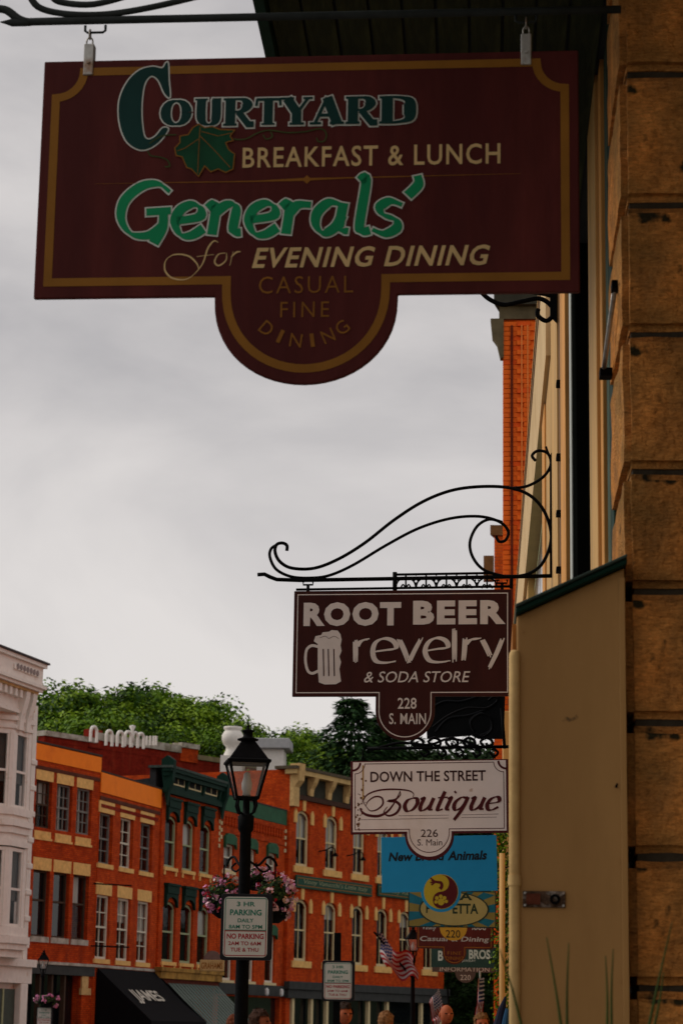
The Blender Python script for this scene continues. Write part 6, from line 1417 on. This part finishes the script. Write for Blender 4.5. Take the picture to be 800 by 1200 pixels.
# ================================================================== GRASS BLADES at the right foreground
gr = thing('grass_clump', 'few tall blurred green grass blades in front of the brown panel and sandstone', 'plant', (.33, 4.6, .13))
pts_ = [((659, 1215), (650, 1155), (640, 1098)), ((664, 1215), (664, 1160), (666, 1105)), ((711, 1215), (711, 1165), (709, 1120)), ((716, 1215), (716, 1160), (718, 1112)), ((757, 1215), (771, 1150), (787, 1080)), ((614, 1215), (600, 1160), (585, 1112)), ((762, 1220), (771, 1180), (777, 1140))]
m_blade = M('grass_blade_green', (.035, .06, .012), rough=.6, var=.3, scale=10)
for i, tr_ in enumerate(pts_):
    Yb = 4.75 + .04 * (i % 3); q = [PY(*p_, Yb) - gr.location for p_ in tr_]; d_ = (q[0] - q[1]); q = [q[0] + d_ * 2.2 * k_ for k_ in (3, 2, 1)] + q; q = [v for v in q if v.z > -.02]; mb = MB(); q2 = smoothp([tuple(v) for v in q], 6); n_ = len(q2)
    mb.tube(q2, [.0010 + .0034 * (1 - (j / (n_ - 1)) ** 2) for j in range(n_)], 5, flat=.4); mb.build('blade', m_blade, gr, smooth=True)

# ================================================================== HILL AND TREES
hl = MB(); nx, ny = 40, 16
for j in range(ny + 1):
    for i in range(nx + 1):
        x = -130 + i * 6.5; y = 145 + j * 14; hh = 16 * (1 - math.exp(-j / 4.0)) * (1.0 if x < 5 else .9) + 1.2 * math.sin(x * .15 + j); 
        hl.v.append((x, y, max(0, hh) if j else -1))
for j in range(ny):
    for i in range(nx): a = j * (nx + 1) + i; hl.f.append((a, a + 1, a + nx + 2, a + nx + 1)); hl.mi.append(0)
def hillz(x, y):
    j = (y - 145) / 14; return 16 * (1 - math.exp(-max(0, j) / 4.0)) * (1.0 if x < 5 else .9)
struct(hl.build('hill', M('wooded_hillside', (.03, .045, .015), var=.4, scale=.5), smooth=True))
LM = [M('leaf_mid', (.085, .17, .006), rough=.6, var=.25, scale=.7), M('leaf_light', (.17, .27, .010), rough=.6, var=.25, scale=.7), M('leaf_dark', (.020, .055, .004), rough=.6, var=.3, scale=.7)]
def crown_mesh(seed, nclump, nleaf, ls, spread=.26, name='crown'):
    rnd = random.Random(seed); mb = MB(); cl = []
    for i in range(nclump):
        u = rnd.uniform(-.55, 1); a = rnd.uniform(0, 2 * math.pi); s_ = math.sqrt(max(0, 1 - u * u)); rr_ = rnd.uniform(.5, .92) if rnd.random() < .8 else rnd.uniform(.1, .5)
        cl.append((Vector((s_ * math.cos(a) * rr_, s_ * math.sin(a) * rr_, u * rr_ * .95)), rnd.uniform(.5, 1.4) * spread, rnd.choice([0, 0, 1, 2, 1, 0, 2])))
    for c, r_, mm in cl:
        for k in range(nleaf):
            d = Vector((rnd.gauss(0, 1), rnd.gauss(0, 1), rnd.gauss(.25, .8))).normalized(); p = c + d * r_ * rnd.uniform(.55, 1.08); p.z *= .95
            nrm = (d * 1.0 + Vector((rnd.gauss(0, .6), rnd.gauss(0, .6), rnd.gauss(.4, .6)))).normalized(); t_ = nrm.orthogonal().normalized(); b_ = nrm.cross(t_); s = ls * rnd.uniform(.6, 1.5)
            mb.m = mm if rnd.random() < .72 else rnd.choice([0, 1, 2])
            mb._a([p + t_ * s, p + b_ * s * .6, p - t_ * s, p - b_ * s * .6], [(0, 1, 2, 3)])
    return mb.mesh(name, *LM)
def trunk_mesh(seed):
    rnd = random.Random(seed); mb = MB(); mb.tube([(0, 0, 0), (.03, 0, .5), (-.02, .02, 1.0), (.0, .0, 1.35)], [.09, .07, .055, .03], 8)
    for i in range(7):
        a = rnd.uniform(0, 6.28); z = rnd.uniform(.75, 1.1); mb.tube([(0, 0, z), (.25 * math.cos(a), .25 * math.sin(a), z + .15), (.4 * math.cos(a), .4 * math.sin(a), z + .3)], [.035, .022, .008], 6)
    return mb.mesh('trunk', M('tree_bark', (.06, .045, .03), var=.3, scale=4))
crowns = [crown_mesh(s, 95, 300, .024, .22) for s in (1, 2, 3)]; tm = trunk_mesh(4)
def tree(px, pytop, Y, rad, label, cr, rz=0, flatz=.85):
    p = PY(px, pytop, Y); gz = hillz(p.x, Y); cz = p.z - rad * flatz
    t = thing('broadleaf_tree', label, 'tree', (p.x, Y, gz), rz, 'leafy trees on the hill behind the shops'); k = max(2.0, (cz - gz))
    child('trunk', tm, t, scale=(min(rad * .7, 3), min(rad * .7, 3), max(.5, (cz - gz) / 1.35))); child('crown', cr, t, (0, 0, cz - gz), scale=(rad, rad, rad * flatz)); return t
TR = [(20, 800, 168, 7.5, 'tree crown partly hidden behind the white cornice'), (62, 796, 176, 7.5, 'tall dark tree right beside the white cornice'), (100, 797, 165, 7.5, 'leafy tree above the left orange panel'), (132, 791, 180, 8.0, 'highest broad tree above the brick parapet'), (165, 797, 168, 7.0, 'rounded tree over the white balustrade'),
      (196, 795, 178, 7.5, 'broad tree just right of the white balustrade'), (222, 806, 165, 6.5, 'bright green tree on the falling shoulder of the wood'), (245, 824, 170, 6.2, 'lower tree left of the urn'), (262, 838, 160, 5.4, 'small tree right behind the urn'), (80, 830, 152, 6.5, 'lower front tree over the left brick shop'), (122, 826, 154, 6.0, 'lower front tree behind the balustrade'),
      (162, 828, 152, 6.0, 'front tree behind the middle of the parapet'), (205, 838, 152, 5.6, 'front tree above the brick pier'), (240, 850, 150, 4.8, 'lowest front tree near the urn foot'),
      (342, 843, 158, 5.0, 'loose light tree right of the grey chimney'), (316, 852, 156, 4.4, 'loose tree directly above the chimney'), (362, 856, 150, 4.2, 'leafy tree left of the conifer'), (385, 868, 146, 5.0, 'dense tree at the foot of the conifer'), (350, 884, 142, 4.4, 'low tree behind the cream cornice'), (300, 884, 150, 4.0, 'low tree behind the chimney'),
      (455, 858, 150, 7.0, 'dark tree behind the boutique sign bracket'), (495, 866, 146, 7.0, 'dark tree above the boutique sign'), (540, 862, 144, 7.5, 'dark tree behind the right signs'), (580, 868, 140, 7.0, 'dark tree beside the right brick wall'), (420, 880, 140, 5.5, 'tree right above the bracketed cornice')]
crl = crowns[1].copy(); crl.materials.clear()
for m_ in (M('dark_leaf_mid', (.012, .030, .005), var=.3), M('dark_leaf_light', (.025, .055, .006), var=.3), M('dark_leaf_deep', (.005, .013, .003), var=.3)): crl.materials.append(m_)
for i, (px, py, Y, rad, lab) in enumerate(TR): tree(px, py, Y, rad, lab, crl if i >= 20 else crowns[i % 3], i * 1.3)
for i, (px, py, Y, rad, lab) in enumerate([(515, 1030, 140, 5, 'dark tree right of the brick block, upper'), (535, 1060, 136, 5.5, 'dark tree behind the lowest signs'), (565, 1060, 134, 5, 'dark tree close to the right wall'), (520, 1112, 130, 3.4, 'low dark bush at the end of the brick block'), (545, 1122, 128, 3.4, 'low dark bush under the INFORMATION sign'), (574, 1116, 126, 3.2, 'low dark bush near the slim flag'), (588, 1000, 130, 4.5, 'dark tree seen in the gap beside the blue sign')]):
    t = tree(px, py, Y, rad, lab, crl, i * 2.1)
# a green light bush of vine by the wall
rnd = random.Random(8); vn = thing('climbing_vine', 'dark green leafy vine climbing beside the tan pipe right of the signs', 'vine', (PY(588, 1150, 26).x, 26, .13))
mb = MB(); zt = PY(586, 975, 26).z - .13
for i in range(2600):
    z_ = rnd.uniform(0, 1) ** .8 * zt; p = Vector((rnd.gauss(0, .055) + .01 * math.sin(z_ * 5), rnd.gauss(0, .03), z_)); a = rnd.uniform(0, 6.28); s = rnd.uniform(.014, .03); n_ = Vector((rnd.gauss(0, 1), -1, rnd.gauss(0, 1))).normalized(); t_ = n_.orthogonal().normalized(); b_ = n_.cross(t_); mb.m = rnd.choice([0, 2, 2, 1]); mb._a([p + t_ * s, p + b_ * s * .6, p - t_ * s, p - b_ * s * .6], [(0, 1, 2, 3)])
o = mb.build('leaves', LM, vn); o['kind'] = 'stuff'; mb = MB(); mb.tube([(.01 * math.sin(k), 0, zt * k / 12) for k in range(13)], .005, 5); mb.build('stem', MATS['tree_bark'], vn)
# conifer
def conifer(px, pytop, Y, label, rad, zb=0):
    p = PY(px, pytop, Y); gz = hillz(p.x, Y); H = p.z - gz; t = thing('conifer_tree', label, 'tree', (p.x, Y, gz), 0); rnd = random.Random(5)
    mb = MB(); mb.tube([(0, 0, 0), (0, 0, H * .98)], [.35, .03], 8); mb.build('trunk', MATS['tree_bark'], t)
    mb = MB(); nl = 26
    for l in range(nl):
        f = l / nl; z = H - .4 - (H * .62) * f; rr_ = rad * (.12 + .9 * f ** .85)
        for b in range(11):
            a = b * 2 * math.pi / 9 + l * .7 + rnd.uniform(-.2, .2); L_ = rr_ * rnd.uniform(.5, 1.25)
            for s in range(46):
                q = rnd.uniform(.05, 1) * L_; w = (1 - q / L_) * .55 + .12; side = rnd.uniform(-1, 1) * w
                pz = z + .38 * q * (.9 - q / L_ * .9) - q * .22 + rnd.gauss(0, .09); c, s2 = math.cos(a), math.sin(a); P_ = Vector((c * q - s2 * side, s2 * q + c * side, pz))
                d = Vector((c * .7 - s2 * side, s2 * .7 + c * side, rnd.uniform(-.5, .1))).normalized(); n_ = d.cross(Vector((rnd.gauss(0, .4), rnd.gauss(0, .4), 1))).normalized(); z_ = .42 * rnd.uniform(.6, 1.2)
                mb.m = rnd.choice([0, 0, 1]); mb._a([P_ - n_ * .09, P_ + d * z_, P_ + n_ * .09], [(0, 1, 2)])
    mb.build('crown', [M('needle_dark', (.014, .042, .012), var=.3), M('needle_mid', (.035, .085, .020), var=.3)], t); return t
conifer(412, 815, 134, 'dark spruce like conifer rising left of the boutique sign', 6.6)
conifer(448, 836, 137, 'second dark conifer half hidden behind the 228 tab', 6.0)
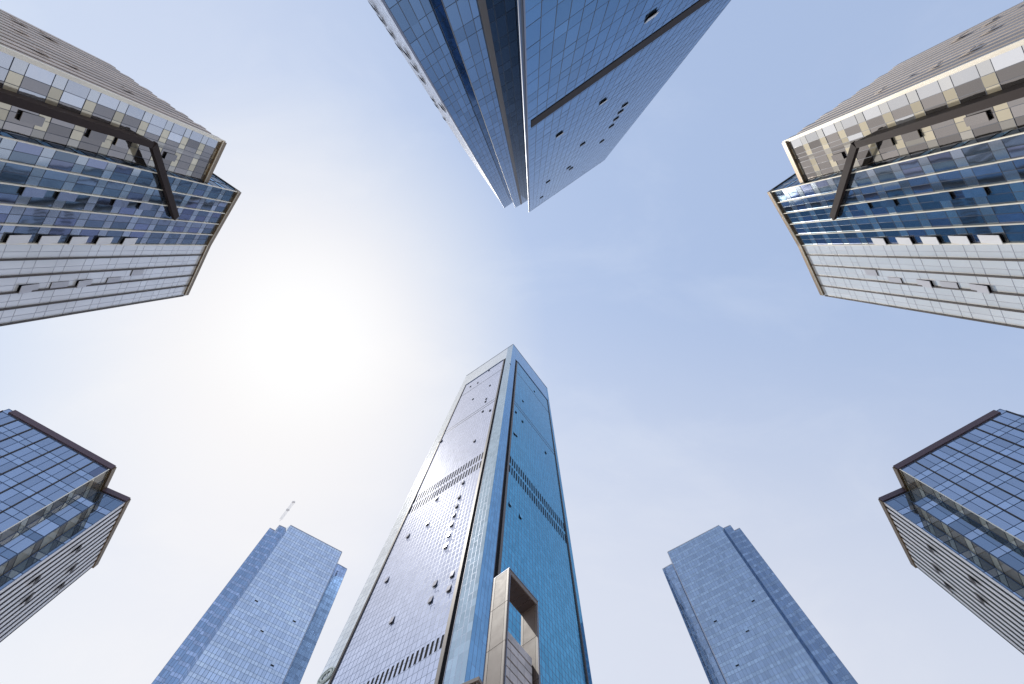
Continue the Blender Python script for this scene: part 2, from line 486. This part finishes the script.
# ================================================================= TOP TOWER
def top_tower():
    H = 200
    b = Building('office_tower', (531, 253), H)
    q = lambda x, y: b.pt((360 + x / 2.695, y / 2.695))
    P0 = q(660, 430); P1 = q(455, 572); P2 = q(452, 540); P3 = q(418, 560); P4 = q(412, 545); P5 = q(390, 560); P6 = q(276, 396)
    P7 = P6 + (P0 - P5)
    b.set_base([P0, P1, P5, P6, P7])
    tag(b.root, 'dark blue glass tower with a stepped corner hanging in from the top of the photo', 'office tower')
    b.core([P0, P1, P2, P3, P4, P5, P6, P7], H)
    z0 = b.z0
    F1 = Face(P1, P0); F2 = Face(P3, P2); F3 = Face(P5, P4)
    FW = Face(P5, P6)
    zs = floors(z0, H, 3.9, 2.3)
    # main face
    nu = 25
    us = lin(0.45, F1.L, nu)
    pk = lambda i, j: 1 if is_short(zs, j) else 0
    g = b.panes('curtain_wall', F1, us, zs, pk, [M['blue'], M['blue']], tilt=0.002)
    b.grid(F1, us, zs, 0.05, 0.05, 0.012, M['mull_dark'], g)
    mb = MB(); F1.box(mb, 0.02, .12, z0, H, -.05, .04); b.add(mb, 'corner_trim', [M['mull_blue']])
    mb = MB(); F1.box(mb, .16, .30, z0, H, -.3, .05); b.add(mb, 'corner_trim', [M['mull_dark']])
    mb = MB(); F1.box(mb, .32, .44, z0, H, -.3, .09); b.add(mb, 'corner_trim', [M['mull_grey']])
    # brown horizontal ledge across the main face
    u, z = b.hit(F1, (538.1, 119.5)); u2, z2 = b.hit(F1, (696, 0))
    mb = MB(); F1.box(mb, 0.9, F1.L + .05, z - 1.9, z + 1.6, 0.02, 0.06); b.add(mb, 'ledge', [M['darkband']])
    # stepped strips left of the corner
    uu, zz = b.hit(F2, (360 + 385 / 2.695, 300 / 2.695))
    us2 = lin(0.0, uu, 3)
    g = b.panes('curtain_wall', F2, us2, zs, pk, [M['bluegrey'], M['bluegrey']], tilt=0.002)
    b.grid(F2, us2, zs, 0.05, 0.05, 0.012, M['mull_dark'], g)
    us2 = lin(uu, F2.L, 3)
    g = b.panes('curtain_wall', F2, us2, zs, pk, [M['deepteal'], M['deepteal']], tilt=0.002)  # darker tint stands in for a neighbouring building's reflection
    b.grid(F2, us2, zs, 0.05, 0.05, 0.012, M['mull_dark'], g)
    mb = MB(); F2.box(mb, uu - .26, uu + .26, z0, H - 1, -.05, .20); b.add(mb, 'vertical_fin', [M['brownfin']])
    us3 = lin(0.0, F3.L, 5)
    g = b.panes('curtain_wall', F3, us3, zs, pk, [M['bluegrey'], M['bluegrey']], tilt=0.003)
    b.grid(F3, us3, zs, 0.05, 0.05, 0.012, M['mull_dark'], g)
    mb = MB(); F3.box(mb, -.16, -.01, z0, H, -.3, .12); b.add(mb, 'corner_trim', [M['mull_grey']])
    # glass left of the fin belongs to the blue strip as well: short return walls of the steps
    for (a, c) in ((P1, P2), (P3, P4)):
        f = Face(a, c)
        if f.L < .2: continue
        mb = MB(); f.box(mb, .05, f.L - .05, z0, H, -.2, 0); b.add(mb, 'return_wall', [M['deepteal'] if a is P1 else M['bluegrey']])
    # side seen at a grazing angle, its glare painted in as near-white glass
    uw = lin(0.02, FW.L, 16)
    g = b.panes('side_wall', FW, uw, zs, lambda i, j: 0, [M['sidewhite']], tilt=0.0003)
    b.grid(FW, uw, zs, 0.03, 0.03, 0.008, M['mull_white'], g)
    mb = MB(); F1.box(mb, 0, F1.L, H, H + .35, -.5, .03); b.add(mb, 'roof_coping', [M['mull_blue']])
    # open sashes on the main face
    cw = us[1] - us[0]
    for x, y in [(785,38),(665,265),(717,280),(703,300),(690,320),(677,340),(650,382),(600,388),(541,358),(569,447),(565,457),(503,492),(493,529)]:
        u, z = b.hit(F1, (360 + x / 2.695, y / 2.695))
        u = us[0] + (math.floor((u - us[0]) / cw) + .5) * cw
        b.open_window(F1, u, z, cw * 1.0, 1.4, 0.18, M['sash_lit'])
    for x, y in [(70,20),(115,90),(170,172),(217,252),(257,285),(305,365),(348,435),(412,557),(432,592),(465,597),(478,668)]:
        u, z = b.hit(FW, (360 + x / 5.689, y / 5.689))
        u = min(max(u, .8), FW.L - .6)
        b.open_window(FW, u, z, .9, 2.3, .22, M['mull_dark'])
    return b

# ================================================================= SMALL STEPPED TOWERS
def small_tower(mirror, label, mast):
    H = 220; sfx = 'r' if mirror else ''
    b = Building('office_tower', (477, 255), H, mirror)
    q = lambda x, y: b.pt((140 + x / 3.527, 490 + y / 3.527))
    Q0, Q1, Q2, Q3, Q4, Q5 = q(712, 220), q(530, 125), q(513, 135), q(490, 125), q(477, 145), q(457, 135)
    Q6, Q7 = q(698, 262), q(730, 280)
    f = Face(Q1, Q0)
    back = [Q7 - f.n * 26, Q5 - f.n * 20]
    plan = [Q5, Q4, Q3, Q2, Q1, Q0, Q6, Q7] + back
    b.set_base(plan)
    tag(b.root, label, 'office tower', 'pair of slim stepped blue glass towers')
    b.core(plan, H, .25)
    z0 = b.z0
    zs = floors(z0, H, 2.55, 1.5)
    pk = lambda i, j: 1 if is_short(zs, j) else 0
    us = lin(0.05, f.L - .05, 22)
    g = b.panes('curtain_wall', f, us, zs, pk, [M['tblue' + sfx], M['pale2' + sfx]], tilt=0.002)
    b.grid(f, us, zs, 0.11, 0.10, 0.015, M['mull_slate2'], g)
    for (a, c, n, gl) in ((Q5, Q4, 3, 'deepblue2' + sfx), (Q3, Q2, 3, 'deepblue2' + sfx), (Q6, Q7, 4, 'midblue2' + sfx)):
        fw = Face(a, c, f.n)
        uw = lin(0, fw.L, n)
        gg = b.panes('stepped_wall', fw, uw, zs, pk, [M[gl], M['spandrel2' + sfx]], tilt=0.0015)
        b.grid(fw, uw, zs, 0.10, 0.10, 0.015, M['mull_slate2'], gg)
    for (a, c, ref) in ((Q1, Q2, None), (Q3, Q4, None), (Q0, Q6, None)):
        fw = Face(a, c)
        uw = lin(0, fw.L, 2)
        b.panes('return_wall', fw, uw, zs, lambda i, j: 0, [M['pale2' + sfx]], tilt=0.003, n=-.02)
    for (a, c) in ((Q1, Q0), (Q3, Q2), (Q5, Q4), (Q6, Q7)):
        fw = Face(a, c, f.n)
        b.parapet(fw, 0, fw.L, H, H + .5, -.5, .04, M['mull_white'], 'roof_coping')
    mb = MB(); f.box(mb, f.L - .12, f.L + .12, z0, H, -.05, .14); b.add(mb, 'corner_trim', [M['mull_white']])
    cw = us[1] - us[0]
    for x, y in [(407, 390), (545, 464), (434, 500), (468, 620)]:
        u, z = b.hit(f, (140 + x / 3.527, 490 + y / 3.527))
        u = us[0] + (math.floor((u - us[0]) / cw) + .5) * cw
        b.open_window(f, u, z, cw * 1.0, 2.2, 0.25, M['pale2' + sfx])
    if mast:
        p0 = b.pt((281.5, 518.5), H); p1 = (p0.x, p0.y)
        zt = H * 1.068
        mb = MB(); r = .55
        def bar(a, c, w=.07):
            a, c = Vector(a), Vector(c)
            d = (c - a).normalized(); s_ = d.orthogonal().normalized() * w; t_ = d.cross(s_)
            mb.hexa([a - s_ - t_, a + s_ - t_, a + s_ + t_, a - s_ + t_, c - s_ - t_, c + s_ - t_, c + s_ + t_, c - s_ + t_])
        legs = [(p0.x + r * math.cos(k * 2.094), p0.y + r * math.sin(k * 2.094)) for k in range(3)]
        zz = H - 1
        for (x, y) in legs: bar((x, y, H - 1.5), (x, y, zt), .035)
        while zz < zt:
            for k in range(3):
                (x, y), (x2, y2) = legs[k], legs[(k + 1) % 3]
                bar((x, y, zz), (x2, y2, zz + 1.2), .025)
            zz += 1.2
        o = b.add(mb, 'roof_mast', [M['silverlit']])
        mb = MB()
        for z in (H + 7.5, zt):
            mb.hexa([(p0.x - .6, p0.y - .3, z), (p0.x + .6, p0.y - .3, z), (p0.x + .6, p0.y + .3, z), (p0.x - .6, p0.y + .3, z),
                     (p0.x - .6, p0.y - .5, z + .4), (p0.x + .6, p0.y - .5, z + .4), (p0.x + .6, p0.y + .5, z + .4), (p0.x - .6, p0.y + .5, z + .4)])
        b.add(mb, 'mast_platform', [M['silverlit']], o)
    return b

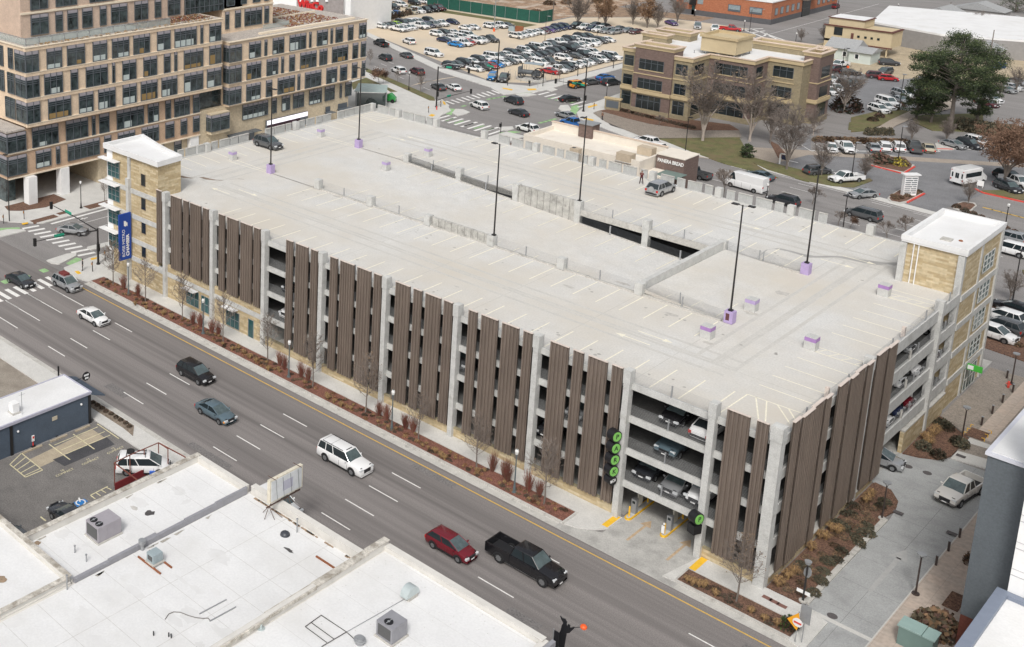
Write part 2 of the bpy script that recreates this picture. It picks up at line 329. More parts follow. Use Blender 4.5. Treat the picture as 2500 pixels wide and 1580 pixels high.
┄┄┄┄┄┄┄┄┄┄┄┄┄┄┄┄┄┄┄┄
Exercise prompt: Exactly and only the lines from the line with "crowns[i % 3], i * 1.3)" to the line with "140, 5, 'dark", both included, are to be printed.

Completed exercise:
for i, (px, py, Y, rad, lab) in enumerate(TR): tree(px, py, Y, rad, lab, crl if i >= 20 else crowns[i % 3], i * 1.3)
for i, (px, py, Y, rad, lab) in enumerate([(515, 1030, 140, 5, 'dark tree right of the brick block, upper'), (535, 1060, 136, 5.5, 'dark tree behind the lowest signs'), (565, 1060, 134, 5, 'dark tree close to the right wall'), (520, 1112, 130, 3.4, 'low dark bush at the end of the brick block'), (545, 1122, 128, 3.4, 'low dark bush under the INFORMATION sign'), (574, 1116, 126, 3.2, 'low dark bush near the slim flag'), (588, 1000, 130, 4.5, 'dark tree seen in the gap beside the blue sign')]):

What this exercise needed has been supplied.